** BEGIN Entries supplied **
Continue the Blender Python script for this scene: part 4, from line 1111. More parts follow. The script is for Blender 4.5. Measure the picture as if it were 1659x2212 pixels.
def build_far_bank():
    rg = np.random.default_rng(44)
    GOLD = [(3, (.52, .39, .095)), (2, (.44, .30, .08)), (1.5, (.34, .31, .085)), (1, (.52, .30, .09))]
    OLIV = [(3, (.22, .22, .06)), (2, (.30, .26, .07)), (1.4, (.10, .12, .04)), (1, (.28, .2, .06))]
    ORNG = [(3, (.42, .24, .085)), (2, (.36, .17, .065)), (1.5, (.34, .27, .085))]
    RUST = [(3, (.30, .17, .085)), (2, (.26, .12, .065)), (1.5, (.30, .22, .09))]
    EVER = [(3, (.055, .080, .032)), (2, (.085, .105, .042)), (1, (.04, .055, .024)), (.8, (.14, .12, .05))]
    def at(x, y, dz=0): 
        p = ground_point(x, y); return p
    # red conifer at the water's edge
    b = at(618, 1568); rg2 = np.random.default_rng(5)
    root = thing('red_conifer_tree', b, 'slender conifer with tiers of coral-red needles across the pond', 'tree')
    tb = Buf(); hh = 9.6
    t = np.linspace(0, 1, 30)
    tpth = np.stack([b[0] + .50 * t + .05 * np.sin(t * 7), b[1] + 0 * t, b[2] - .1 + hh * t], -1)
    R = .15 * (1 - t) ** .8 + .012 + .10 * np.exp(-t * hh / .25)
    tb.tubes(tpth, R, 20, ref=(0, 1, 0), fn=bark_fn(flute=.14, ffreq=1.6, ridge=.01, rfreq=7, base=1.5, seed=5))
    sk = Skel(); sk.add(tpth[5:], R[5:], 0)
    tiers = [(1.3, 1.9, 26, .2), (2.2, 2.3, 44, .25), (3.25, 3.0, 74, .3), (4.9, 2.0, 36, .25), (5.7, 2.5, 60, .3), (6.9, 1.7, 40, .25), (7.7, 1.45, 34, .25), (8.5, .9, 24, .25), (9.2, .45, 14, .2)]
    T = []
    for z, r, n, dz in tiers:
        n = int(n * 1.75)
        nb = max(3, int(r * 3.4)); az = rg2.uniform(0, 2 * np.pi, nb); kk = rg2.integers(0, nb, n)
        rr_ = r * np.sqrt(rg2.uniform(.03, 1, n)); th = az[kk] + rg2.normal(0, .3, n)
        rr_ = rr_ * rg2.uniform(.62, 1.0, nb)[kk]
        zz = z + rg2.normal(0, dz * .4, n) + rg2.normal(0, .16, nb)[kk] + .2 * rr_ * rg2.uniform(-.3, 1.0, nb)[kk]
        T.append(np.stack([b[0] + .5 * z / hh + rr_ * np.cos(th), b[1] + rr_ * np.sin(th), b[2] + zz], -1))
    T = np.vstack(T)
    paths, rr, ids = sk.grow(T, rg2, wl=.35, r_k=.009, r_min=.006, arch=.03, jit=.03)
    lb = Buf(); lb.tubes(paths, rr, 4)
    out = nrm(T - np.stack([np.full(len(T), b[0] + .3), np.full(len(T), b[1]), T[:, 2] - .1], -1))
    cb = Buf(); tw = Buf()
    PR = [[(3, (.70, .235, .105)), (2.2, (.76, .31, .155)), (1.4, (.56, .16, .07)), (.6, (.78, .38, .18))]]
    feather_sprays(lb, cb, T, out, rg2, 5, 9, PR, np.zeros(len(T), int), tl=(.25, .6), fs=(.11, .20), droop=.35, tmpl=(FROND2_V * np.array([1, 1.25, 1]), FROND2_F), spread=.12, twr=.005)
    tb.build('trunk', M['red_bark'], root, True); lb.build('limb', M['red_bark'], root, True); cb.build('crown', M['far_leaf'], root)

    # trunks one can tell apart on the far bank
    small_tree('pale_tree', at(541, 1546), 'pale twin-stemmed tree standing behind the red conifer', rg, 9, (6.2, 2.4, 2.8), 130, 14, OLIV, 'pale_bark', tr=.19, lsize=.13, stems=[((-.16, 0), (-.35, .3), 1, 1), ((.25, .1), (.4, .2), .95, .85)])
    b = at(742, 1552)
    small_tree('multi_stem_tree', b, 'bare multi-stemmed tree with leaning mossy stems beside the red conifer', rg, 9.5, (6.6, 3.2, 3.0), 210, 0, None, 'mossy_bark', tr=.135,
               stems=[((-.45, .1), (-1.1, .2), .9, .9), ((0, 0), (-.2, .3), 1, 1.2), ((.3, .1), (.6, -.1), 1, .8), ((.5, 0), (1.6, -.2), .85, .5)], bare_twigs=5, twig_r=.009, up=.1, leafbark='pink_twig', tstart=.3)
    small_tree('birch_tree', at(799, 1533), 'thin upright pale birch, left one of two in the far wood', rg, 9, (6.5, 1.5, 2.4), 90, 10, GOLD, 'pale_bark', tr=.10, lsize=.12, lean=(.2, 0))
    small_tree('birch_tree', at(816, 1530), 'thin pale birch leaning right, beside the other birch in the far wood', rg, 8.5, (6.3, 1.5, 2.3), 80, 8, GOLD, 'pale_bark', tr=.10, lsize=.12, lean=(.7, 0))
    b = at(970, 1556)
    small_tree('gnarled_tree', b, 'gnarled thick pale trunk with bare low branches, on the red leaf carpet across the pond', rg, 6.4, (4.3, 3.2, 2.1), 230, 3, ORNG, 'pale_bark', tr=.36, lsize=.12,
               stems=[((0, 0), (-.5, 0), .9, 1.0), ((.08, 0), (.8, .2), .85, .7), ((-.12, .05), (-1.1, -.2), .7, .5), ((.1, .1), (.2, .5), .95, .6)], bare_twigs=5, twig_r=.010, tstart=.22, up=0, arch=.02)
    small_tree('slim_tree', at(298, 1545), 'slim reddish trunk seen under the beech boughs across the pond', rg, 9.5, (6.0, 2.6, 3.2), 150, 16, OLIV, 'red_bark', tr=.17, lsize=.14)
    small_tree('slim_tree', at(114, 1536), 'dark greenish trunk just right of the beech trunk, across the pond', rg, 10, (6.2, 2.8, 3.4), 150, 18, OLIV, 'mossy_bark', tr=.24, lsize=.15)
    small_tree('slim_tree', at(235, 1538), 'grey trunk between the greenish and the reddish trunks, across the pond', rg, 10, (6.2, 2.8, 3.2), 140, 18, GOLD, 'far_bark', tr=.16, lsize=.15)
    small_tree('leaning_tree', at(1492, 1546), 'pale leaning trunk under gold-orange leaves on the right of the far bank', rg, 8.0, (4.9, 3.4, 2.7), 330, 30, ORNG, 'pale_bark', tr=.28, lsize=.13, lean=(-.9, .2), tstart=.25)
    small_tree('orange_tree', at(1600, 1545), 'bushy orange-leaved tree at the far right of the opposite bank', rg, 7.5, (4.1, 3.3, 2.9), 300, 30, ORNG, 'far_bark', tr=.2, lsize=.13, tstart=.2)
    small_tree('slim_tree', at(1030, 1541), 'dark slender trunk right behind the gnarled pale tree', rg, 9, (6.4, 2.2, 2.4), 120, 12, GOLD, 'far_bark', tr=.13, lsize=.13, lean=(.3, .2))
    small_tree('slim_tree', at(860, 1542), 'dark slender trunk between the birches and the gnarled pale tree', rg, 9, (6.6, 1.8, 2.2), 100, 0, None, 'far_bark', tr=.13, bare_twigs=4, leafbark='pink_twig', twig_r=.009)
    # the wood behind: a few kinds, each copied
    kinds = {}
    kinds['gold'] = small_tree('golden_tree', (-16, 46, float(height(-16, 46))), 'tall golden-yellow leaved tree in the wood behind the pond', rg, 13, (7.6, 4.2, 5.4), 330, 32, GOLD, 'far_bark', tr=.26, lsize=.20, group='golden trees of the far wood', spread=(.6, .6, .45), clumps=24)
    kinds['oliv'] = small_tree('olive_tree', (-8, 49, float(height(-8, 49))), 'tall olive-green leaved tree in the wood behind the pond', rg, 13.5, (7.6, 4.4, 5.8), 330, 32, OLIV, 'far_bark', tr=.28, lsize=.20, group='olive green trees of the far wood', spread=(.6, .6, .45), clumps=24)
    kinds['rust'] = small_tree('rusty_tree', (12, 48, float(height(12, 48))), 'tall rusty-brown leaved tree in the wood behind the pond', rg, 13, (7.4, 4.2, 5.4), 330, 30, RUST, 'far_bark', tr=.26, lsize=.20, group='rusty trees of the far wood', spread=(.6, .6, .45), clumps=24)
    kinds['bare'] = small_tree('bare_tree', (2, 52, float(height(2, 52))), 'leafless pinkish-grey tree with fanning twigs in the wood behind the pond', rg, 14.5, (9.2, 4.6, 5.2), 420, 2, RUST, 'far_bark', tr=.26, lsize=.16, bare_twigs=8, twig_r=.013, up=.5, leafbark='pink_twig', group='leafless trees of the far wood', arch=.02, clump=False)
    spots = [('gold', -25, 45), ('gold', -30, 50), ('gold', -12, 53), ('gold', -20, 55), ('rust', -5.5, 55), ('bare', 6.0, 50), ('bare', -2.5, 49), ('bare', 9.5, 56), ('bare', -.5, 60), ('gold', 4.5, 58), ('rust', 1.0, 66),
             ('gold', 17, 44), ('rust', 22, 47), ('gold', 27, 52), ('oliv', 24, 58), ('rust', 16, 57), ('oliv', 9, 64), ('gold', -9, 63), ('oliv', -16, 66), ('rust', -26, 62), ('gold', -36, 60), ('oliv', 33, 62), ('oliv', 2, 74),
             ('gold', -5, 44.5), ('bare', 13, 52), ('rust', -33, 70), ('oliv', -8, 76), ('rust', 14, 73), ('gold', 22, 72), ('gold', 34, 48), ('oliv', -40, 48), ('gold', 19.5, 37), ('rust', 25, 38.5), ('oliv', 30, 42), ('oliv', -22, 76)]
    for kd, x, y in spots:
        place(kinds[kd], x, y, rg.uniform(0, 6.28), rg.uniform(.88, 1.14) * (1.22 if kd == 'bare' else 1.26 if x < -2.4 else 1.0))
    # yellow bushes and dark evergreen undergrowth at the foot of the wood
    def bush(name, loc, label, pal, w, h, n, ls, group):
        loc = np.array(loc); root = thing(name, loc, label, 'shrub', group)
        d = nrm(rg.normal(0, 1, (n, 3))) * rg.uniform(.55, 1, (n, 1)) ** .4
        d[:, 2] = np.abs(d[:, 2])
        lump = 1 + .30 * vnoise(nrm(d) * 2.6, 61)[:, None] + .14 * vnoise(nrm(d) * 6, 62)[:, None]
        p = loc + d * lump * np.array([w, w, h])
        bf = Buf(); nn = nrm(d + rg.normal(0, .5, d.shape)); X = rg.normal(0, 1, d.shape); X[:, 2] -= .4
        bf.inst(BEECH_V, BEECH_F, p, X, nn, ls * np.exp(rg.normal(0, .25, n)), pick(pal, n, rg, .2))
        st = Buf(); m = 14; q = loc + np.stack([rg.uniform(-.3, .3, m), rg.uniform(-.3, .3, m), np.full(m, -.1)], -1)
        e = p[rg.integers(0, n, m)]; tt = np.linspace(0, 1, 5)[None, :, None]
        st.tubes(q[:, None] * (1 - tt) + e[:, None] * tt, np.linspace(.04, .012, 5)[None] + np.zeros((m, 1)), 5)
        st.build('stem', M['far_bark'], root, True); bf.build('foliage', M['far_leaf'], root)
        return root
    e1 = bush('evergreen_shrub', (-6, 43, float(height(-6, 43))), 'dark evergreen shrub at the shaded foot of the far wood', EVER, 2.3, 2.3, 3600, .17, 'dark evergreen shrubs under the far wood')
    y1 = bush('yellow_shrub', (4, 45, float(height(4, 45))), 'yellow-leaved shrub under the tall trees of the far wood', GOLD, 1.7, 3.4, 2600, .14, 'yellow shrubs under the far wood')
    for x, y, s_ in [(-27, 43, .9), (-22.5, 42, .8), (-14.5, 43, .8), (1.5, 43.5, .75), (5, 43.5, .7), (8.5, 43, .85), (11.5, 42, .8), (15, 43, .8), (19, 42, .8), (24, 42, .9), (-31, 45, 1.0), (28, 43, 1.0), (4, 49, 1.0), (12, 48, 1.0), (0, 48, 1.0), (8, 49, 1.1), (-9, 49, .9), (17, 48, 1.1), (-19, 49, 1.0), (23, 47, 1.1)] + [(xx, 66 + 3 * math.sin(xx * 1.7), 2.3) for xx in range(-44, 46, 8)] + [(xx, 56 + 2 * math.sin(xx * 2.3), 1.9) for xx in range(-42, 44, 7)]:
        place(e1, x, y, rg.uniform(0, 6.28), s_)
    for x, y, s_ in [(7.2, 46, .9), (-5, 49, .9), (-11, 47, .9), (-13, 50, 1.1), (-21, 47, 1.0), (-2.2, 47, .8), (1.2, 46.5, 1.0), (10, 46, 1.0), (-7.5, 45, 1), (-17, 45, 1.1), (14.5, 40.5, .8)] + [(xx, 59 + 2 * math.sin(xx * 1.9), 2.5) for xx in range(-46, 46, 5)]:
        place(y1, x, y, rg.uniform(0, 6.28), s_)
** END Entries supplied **
** BEGIN Entries supplied **
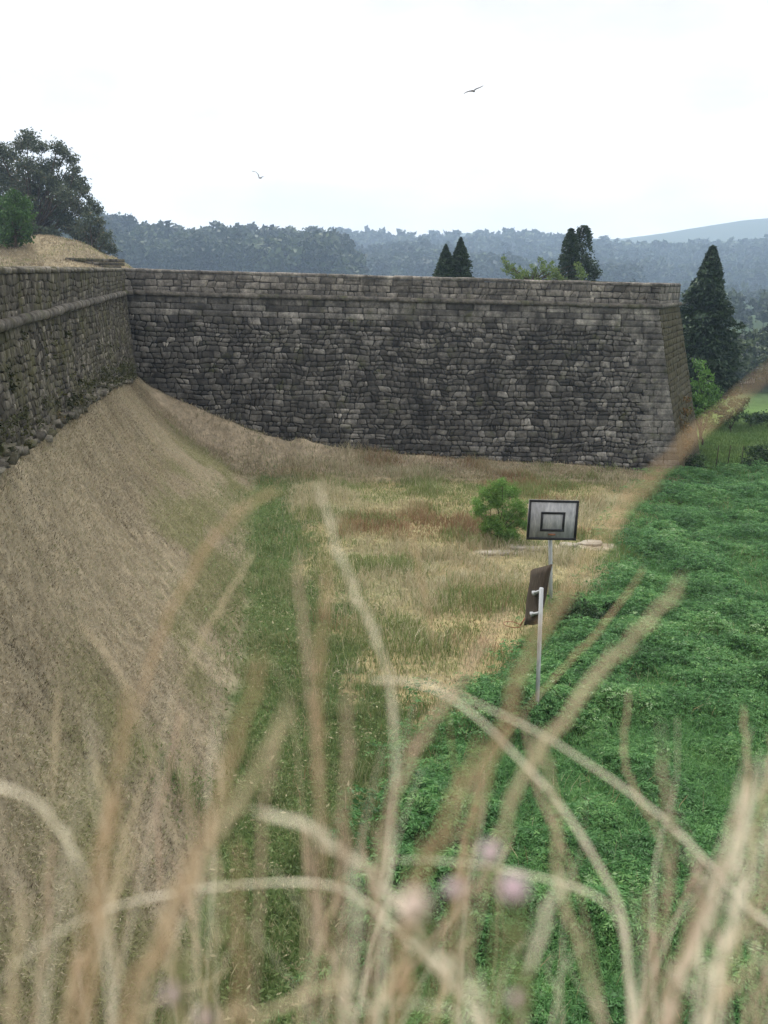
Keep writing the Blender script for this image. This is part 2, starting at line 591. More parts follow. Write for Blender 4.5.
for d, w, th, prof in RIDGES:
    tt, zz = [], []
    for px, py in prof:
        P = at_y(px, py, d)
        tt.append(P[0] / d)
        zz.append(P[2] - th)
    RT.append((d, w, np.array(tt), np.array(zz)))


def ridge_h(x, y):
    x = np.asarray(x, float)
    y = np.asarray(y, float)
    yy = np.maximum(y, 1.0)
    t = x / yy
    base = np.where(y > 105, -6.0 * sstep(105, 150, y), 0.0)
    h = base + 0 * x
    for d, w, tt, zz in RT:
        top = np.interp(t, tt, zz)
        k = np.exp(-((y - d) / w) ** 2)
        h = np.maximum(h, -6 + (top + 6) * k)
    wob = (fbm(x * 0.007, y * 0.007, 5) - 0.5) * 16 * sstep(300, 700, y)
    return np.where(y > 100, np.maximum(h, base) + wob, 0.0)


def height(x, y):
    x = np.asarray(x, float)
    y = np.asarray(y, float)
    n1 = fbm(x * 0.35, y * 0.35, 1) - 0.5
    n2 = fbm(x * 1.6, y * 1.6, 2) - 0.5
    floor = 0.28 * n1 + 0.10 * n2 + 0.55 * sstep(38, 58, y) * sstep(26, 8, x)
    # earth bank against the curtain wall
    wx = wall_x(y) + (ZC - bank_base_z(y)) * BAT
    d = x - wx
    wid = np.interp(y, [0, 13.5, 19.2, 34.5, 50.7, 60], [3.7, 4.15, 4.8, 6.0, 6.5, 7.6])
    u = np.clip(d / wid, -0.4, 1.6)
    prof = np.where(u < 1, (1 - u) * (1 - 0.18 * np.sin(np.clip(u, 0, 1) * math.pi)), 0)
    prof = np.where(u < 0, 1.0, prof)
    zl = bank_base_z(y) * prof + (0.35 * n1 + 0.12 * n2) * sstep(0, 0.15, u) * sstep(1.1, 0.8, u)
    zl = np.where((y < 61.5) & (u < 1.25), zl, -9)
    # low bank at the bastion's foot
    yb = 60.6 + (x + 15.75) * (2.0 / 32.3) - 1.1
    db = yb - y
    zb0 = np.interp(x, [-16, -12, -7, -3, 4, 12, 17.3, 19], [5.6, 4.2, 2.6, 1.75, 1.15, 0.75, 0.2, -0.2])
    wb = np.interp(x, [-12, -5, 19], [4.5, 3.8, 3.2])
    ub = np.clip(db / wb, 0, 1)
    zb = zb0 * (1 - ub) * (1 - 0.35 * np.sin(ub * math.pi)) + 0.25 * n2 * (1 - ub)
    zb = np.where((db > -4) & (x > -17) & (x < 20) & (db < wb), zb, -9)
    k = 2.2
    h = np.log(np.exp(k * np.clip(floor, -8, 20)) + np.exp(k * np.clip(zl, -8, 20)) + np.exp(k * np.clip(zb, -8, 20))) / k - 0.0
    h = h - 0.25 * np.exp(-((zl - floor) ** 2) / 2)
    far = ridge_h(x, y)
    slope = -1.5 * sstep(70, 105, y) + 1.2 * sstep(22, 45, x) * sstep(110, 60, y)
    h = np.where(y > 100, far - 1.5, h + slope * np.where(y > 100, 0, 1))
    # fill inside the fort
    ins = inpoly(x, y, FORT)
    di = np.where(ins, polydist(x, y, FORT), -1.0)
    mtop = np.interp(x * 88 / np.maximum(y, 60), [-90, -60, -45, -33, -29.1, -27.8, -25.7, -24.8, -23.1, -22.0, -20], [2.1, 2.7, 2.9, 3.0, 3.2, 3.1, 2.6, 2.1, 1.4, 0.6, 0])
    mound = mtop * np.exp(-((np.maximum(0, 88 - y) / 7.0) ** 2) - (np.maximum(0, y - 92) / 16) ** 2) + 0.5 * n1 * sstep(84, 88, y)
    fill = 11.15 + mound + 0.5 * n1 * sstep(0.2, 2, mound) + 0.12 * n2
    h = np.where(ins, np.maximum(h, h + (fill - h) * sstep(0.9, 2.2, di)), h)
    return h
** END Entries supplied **
§ **Required task**
Transcribe the lines beginning at the one that contains "Keep writing the" and ending at the one that contains "return np.where(y >", with nothing added or left out.

§ **Exercise result**
Keep writing the Blender script for this image. This is part 2, starting at line 591. More parts follow. Write for Blender 4.5.
for d, w, th, prof in RIDGES:
    tt, zz = [], []
    for px, py in prof:
        P = at_y(px, py, d)
        tt.append(P[0] / d)
        zz.append(P[2] - th)
    RT.append((d, w, np.array(tt), np.array(zz)))


def ridge_h(x, y):
    x = np.asarray(x, float)
    y = np.asarray(y, float)
    yy = np.maximum(y, 1.0)
    t = x / yy
    base = np.where(y > 105, -6.0 * sstep(105, 150, y), 0.0)
    h = base + 0 * x
    for d, w, tt, zz in RT:
        top = np.interp(t, tt, zz)
        k = np.exp(-((y - d) / w) ** 2)
        h = np.maximum(h, -6 + (top + 6) * k)
    wob = (fbm(x * 0.007, y * 0.007, 5) - 0.5) * 16 * sstep(300, 700, y)
    return np.where(y > 100, np.maximum(h, base) + wob, 0.0)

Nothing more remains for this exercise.